Augmented Reality in Interior Design

Augmented Reality in Interior Design

By: Sara Kotarski

Have you ever purchased a large piece of furniture just to find out that it doesn’t fit in the space you intended? Or spent hundreds of dollars on a new sofa to discover that the color juuust isn’t right? Well some furniture retailers, including IKEA, Wayfair, Pottery Barn, and more, have a solution for you.

Over the past few years, a new technology has been introduced that is changing the way we design and decorate our homes. According to, Augmented Reality (AR) is “a technology that superimposes a computer-generated image on a user’s view of the real world, thus providing a composite view”. Apps like Snapchat, Instagram, and Pokémon Go have had great success integrating augmented reality into their platforms, and now furniture retailers and manufacturers are climbing onboard.

One example of this new, AR technology is the IKEA Place app. IKEA Place uses your cell phone’s camera and a large catalog of 3D furniture models to help you digitally furnish your home before spending a dime. All furniture models are true to scale (down to the millimeter) and photorealistic. You can walk completely around each furniture item, and even view all available fabric and color options up close.

Apps like IKEA Place take the guesswork out of furniture shopping. They allow you to “try on” different furniture options in your own home before making a commitment. Michael Valdsgaard, Senior VP of Digital Development at Inter IKEA Systems, says “We found through our research that some customers weren’t confident about buying, so this aimed at making that experience easier for them”.

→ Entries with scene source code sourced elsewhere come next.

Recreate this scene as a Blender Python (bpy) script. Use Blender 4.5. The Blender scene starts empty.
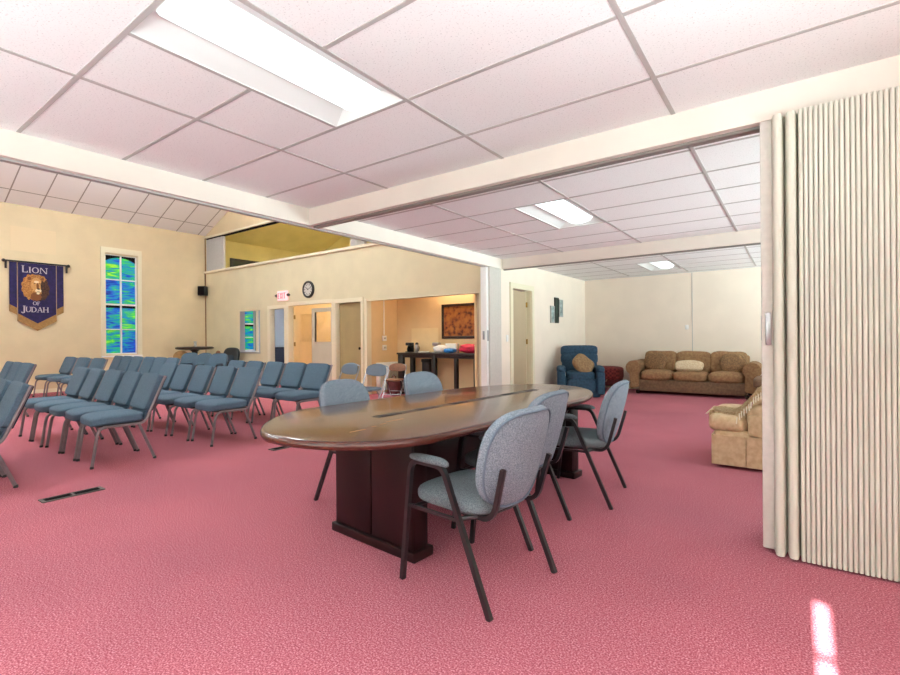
import bpy, bmesh, math, random
from mathutils import Vector, Matrix
random.seed(7)
PI = math.pi
scn = bpy.context.scene
COL = scn.collection
R = math.radians

# ------------------------------------------------------------------ materials
def lin(h):
    h = h.lstrip('#'); o = []
    for i in (0, 2, 4):
        v = int(h[i:i+2], 16) / 255
        o.append(v / 12.92 if v <= .04045 else ((v + .055) / 1.055) ** 2.4)
    return (*o, 1)
def mat(name, hexc, rough=.6, noise=0, scale=30, metal=0, bump=0, bscale=200, spec=.5, alt=None, detail=3, coat=0):
    m = bpy.data.materials.new(name); m.use_nodes = True
    nt = m.node_tree; b = nt.nodes['Principled BSDF']
    c = lin(hexc)
    b.inputs['Base Color'].default_value = c
    b.inputs['Roughness'].default_value = rough
    b.inputs['Metallic'].default_value = metal
    b.inputs['Specular IOR Level'].default_value = spec
    if coat: b.inputs['Coat Weight'].default_value = coat; b.inputs['Coat Roughness'].default_value = .08
    tc = nt.nodes.new('ShaderNodeTexCoord')
    if noise or alt:
        n = nt.nodes.new('ShaderNodeTexNoise'); n.inputs['Scale'].default_value = scale; n.inputs['Detail'].default_value = detail
        nt.links.new(tc.outputs['Object'], n.inputs['Vector'])
        r = nt.nodes.new('ShaderNodeValToRGB'); nt.links.new(n.outputs['Fac'], r.inputs['Fac'])
        if alt:
            a, z = c, lin(alt)
        else:
            a = tuple(max(0, v * (1 - noise)) for v in c[:3]) + (1,)
            z = tuple(min(1, v * (1 + noise)) for v in c[:3]) + (1,)
        r.color_ramp.elements[0].position = .36; r.color_ramp.elements[0].color = a
        r.color_ramp.elements[1].position = .64; r.color_ramp.elements[1].color = z
        nt.links.new(r.outputs['Color'], b.inputs['Base Color'])
    if bump:
        n2 = nt.nodes.new('ShaderNodeTexNoise'); n2.inputs['Scale'].default_value = bscale; n2.inputs['Detail'].default_value = 2
        nt.links.new(tc.outputs['Object'], n2.inputs['Vector'])
        bp = nt.nodes.new('ShaderNodeBump'); bp.inputs['Strength'].default_value = bump; bp.inputs['Distance'].default_value = .004
        nt.links.new(n2.outputs['Fac'], bp.inputs['Height']); nt.links.new(bp.outputs['Normal'], b.inputs['Normal'])
    return m
def emit(name, hexc, strength):
    m = bpy.data.materials.new(name); m.use_nodes = True; nt = m.node_tree
    b = nt.nodes['Principled BSDF']
    b.inputs['Base Color'].default_value = lin(hexc)
    b.inputs['Emission Color'].default_value = lin(hexc); b.inputs['Emission Strength'].default_value = strength
    return m

M = {}
M['wall_tan'] = mat('wall_tan', '#DCC7A2', .75, .03, 2.5, bump=.08, bscale=60)
M['wall_cream'] = mat('wall_cream', '#DCD0AF', .75, .03, 2.5, bump=.08, bscale=60)
M['wall_lounge'] = mat('wall_lounge', '#F3E4D3', .75, .02, 2.5, bump=.08, bscale=60)
M['wall_peach'] = mat('wall_peach', '#E4C698', .75, .03, 3)
M['wall_blue'] = mat('wall_blue', '#AEBBC9', .75, .03, 3)
M['wall_yellow'] = mat('wall_yellow', '#D6C684', .75, .05, 2)
M['patch'] = mat('patch', '#E2CAA4', .7)
M['beam'] = mat('beam', '#EFE4D8', .6, .02, 3)
M['trimw'] = mat('trimw', '#E9DEC2', .5)
M['white'] = mat('white', '#F2F0EC', .45)
M['gridbar'] = mat('gridbar', '#BAB6B3', .5)
M['track'] = mat('track', '#8E8A85', .4, metal=.4)
M['alu'] = mat('alu', '#B9B8B6', .35, metal=.6)
M['black'] = mat('black', '#141416', .45)
M['blackmetal'] = mat('blackmetal', '#1E1A1C', .35, spec=.6)
M['brownmetal'] = mat('brownmetal', '#81767A', .35, .06, 20, metal=.3)
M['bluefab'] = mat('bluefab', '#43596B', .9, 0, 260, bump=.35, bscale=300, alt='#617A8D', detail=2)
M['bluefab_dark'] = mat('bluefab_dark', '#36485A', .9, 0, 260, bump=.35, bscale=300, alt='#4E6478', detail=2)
M['greyfab'] = mat('greyfab', '#67737F', .9, 0, 210, bump=.4, bscale=260, alt='#9BA7B3', detail=2)
M['greypipe'] = mat('greypipe', '#6C7A8A', .9)
M['seatgrey'] = mat('seatgrey', '#515A60', .9, 0, 210, bump=.4, bscale=260, alt='#7B8388', detail=2)
M['gasket'] = mat('gasket', '#2A3440', .9)
M['mahog'] = mat('mahog', '#1E0809', .4, .35, 6, spec=.35)
M['recl'] = mat('recl', '#2A485F', .85, .2, 25, bump=.3, bscale=120)
M['sofa'] = mat('sofa', '#8E6A4A', .9, 0, 22, bump=.3, bscale=120, alt='#A8835C')
M['sofadark'] = mat('sofadark', '#745844', .9, 0, 22, bump=.3, bscale=120, alt='#886A50')
M['tansofa'] = mat('tansofa', '#D0AE88', .9, 0, 18, bump=.25, bscale=120, alt='#E2C6A0')
M['pillow'] = mat('pillow', '#D8BC94', .9, 0, 45, bump=.3, bscale=90, alt='#EBD9BB')
M['pillowbrown'] = mat('pillowbrown', '#8B6B4C', .9, 0, 25, bump=.3, bscale=90, alt='#A5845F')
M['pillowpat'] = mat('pillowpat', '#75563C', .9, 0, 40, bump=.3, bscale=90, alt='#9A7650')
M['throw'] = mat('throw', '#C9A577', .95, 0, 60, bump=.6, bscale=70, alt='#E6CDA4')
M['fringe'] = mat('fringe', '#F0E4CE', .95)
M['navy'] = mat('navy', '#141E33', .7, .1, 12)
M['oldwood'] = mat('oldwood', '#8A5A36', .5, .2, 14)
M['tanwood'] = mat('tanwood', '#B58B58', .5, .15, 14)
M['darkwood'] = mat('darkwood', '#2C1A14', .35, .3, 9)
M['blacktable'] = mat('blacktable', '#1F1715', .35, .2, 9)
M['doorwarm'] = mat('doorwarm', '#EBD3A2', .5, .03, 4)
M['doorgrey'] = mat('doorgrey', '#C2B8A2', .5, .03, 4)
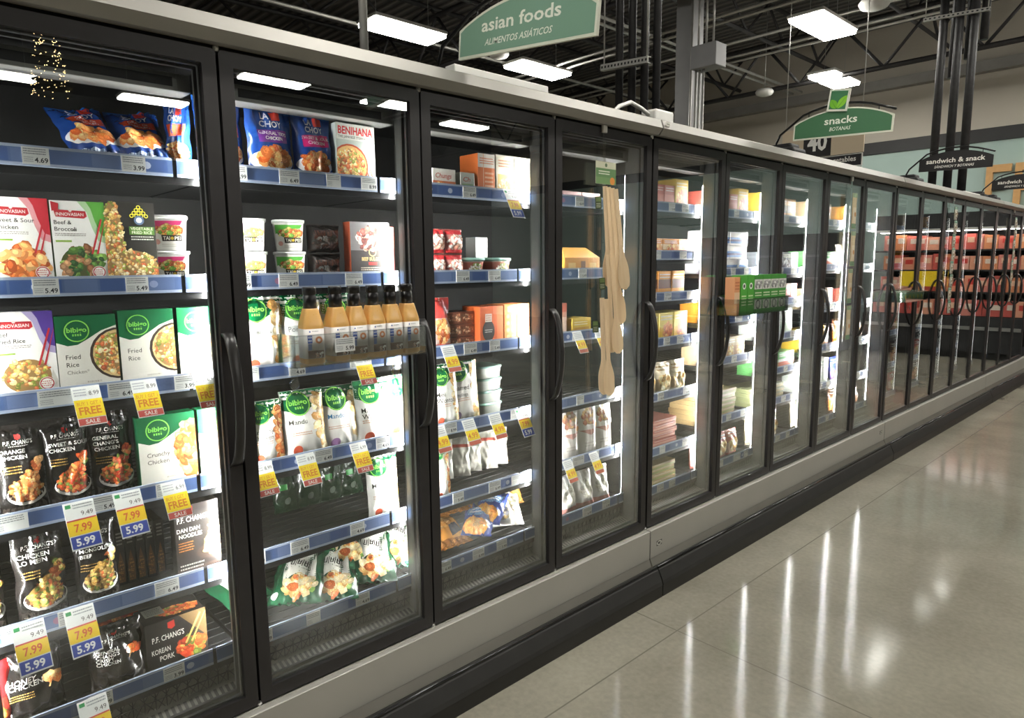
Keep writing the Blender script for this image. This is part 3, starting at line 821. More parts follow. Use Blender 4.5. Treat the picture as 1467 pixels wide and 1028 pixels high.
# clutter on the freezer tops
tag(obj('cable_trunking', bx(-.14, -.08, 1.70, 2.22, 2.44, 2.525, bev=.004), M['whitepl']), 'long white trunking lying on the freezer top below the asian foods sign', 'trunking')
e = obj('duct_elbow', tube(bmesh.new(), [(-.10, 2.66, 2.46), (-.10, 2.74, 2.52), (-.10, 2.83, 2.552), (-.10, 2.92, 2.535), (-.10, 2.98, 2.515)], .011, 10), M['whitepl'])
tag(e, 'white bent drain tube with a boxy head on the freezer top', 'drain tube')
obj('boxy_head', bx(-.15, -.05, 2.98, 3.14, 2.45, 2.54, bev=.012), M['whitepl'], e)
for i, (y, lb) in enumerate(((4.62, 'dark motor housing on the freezer top beside the snacks sign pole'), (7.16, 'dark motor housing on the freezer top beside the nearer sandwich sign pole'), (9.55, 'dark motor housing on the freezer top left of the farther sandwich sign'), (10.15, 'dark motor housing on the freezer top right of the farther sandwich sign pole'))):
    bm = bmesh.new(); box(bm, -.28, -.05, y - .09, y + .12, 2.44, 2.52, .02); box(bm, -.22, -.08, y - .06, y + .08, 2.5, 2.55, .015)
    tag(obj('fan_motor', bm, M['black']), lb, 'motor', 'dark motors on the freezer top')
bm = bmesh.new(); box(bm, -.16, -.03, 8.6, 9.2, 2.455, 2.49, .004); tag(obj('cable_trunking', bm, M['whitepl']), 'white flat trunking on the freezer top before the farther sandwich sign', 'trunking')

# ------------------------------------------------------------------ packaged goods: artwork
CH = [(236, 150, 84), (224, 122, 58), (245, 178, 108), (206, 98, 44), (250, 196, 130)]
RICE = [(246, 214, 150), (250, 226, 176), (236, 180, 96), (228, 150, 84), (240, 200, 120), (150, 160, 70), (222, 110, 64)]
GREENS = [(70, 110, 50), (96, 140, 60), (130, 170, 80), (50, 82, 42), (150, 96, 62), (196, 146, 104)]
NOOD = [(226, 178, 92), (205, 150, 70), (240, 200, 120), (184, 96, 52), (120, 140, 60)]
BEEF = [(120, 60, 56), (150, 76, 70), (196, 110, 96), (90, 46, 42), (220, 170, 150)]
DUMP = [(240, 214, 160), (232, 190, 120), (214, 160, 90), (248, 228, 184)]
SPICY = [(214, 84, 40), (232, 110, 50), (196, 60, 34), (240, 150, 80), (120, 140, 60)]

def art_stirfry(W, H, hue, title, pal, seed, size, plaque=(196, 44, 52), new=False, lower=(230, 228, 220)):
    A = Art(W, H, seed); A.rect(0, 0, 1, 1, (246, 245, 242))
    l1 = tuple(v + (255 - v) * .55 for v in hue)
    A.pf([(.50, 1), (1, 1), (1, .52), (.84, .55), (.74, .70), (.66, .88)], l1)
    A.pf([(.66, 1), (1, 1), (1, .60), (.90, .62), (.80, .78), (.74, .92)], hue)
    A.pf([(.02, .16), (.22, 0), (.78, 0), (1, .20), (.92, .34), (.80, .12), (.30, .06)], (218, 216, 206))
    A.food(.50, .29, .40, .19, pal, 46, size)
    A.pf([(.22, .02), (.28, 0), (1, .14), (1, .20), (.95, .17)], lower)
    for a in (.70, .80):
        A.pf([(a - .02, .40), (a + .02, .40), (a + .24, .80), (a + .21, .81)], (200, 50, 60))
    A.pf([(.06, .90), (.64, .89), (.66, .83), (.60, .805), (.09, .82)], plaque)
    A.ell(.36, .892, .03, .03, (240, 230, 225), 10)
    A.text('INNOVASIAN', .10, .832, .50, .036, (250, 245, 240), .012)
    for i, t in enumerate(title): A.text(t, .05, .735 - i * .075, None, .046, (44, 40, 42), .004)
    A.bars(.05, .60, .62, .64, 2, (170, 165, 160)); A.rect(.05, .535, .34, .555, (160, 200, 90))
    A.ell(.80, .19, .13, .13, (244, 240, 236)); A.ring(.80, .19, .12, .02, (190, 50, 54)); A.bars(.71, .155, .89, .225, 3, (190, 60, 60))
    A.pf([(.80, 0), (1, 0), (1, .08)], hue)
    if new: A.pf([(.02, .99), (.16, .97), (.15, .90), (.03, .88)], (196, 40, 50))
    return A

def logo_b(A, cx, cy, r, light=(140, 214, 90), dark=(0, 92, 50), tx='bibigo', sub=True):
    A.ell(cx, cy, r, r, dark); A.ring(cx, cy, r * .98, r * .10, light)
    A.text(tx, cx, cy - .1 * r * A.W / A.H, r * 1.55, r * .42 * A.W / A.H, light, .03, 0, 'c')
    if sub:
        for i in range(4): A.rect(cx - r * .36 + i * r * .19, cy - r * .45 * A.W / A.H, cx - r * .24 + i * r * .19, cy - r * .26 * A.W / A.H, light)
    return A

def art_green_box(W, H, title, sub, pal, seed, rice=True):
    A = Art(W, H, seed); A.rect(0, 0, 1, 1, (234, 231, 222))
    G = (0, 96, 54)
    A.pf([(0, 1), (1, 1), (1, .86), (.74, .80), (.5, .70), (.34, .64), (.18, .63), (0, .68)], G)
    if rice:
        A.ell(1.02, .50, .50, .50, (62, 46, 38)); A.ell(1.03, .50, .46, .46, (230, 200, 140)); A.food(1.0, .50, .40, .27, pal, 110, .05)
    else:
        A.ell(1.02, .55, .42, .42, (228, 206, 170)); A.food(.86, .52, .2, .36, pal, 36, .13)
    logo_b(A, .34, .81, .21)
    for i, t in enumerate(title): A.text(t, .13, .465 - i * .095, None, .056, (70, 68, 64), .002)
    if sub: A.text(sub, .13, .28, None, .045, (120, 116, 108), -.002)
    A.ell(.20, .075, .075, .075, (186, 96, 70)); A.ell(.72, .11, .06, .06, (222, 226, 228))
    A.bars(.34, .03, .66, .08, 1, (120, 118, 110)); A.bars(.44, .15, .7, .19, 1, (190, 186, 176))
    return A

def art_black(W, H, title, pal, seed, scale=1.0, bowl=True, gold=True, ty=.70):
    A = Art(W, H, seed); A.rect(0, 0, 1, 1, (30, 27, 26)); A.rect(.04, .02, .96, .13, (52, 46, 42))
    A.pf([(.42, .895), (.54, .90), (.55, .855), (.49, .835), (.43, .85)], (206, 50, 44))
    A.text("P.F. CHANG'S", .5, .79, .62, .042, (236, 232, 226), .012, 0, 'c')
    A.bars(.3, .765, .72, .78, 1, (200, 196, 190))
    for i, t in enumerate(title): A.text(t, .10, ty - i * .062, None, .04 * scale, (240, 238, 232), .012)
    b = ty - len(title) * .062 - .03
    if gold: A.bars(.10, b - .06, .5, b + .03, 3, (176, 140, 74))
    if bowl:
        A.ell(.56, .26, .44, .27, (226, 222, 214)); A.ell(.56, .275, .41, .235, (60, 40, 30))
        A.food(.56, .31, .36, .125, pal, 60, .062); A.food(.66, .42, .2, .09, pal, 16, .07)
    A.pf([(.72, .44), (.745, .44), (.84, .60), (.82, .61)], (214, 170, 110)); A.food(.83, .56, .10, .07, pal, 8, .09)
    A.bars(.08, .05, .6, .10, 2, (150, 140, 124))
    return A

def art_blue_bag(W, H, band, seed, t2):
    A = Art(W, H, seed); A.rect(0, 0, 1, 1, (26, 66, 140)); A.rect(0, .9, 1, 1, (40, 100, 180)); A.rect(0, 0, 1, .07, (20, 56, 120))
    A.text('LA', .30, .80, .16, .085, (236, 236, 240), .02); A.pf([(.50, .90), (.72, .90), (.74, .80), (.52, .78)], (206, 60, 50))
    A.text('CHOY', .26, .69, .48, .085, (232, 232, 238), .02)
    A.pf([(.18, .64), (.86, .67), (.84, .50), (.20, .48)], band)
    for i, t in enumerate(t2): A.text(t, .52, .59 - i * .065, None, .042, (245, 235, 240), .01, 0, 'c')
    A.ell(.48, .24, .46, .22, (235, 236, 240)); A.food(.5, .28, .36, .13, CH, 34, .12)
    A.bars(.1, .02, .7, .06, 1, (180, 200, 230))
    return A

def art_white_bag(W, H, title, pal, seed, badge=(214, 96, 70), green_h=.32, tcol=(56, 54, 52), logo_x=.36):
    A = Art(W, H, seed); A.rect(0, 0, 1, 1, (240, 239, 234)); G = (0, 92, 52)
    A.pf([(0, 1), (1, 1), (1, 1 - green_h * .5), (.75, 1 - green_h * .75), (.5, 1 - green_h), (.25, 1 - green_h * 1.05), (0, 1 - green_h * .85)], G)
    A.food(.90, .45, .16, .38, pal, 26, .13); A.food(.86, .78, .14, .12, pal, 8, .12)
    logo_b(A, logo_x, 1 - green_h * .62, .27)
    for i, t in enumerate(title): A.text(t, .10, .50 - i * .095, None, .072 if len(t) < 9 else .052, tcol, .006)
    A.bars(.10, .33, .6, .39, 2, (200, 150, 120)); A.ell(.24, .12, .11, .11, badge); A.bars(.45, .05, .75, .1, 1, (150, 148, 140))
    return A

def art_cup(W, H, hue, seed):
    A = Art(W, H, seed); A.rect(0, 0, 1, 1, (246, 245, 240))
    A.pf([(0, 1), (1, 1), (.9, .80), (.5, .74), (0, .60)], hue); A.rect(0, .93, 1, 1, (238, 238, 236))
    A.food(.55, .62, .42, .18, [(248, 210, 110), (240, 170, 80), (230, 120, 70), (250, 226, 150), (120, 170, 70)], 50, .085)
    A.pf([(.30, .48), (.94, .46), (.96, .28), (.32, .27)], (40, 36, 36))
    A.text('TAI', .35, .315, .22, .115, (246, 244, 236), .02); A.ell(.64, .37, .055, .055, (214, 180, 60)); A.text('PEI', .72, .31, .20, .115, (246, 244, 236), .02)
    A.ell(.16, .25, .09, .09, (230, 170, 160)); A.bars(.3, .08, .8, .2, 2, (200, 198, 190))
    return A

# ------------------------------------------------------------------ packaged goods: placing
FX = -.166                                    # usual front plane of the goods on a shelf
def put(name, me, y, z, label, cat, group=None, x=FX, yaw=0, lean=0, roll=0, m=None):
    o = obj(name, me, m, None, (x, y, z), (radians(roll), -radians(lean), radians(yaw)))
    return tag(o, label, cat, group)
S = [v - .009 for v in LEV_A]; S[5] += 0
BOX, BAG = 'frozen_food_box', 'frozen_food_bag'
G_BOX, G_BLK, G_BLU, G_GRN = 'boxed dinners behind the leftmost door', 'black noodle and chicken pouches', 'blue chicken pouches on the top shelves', 'green and white dumpling pouches'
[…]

Right now, it seems like augmented reality has just found its place in residential design through furniture retailers, but I can’t help but wonder if commercial furniture firms will follow suite. If so, this could be a great tool for commercial Interior Designers to show clients real life, 360 degree views of proposed designs. It’s fun, interactive, and offers a level of visualization that some people just can’t envision on their own.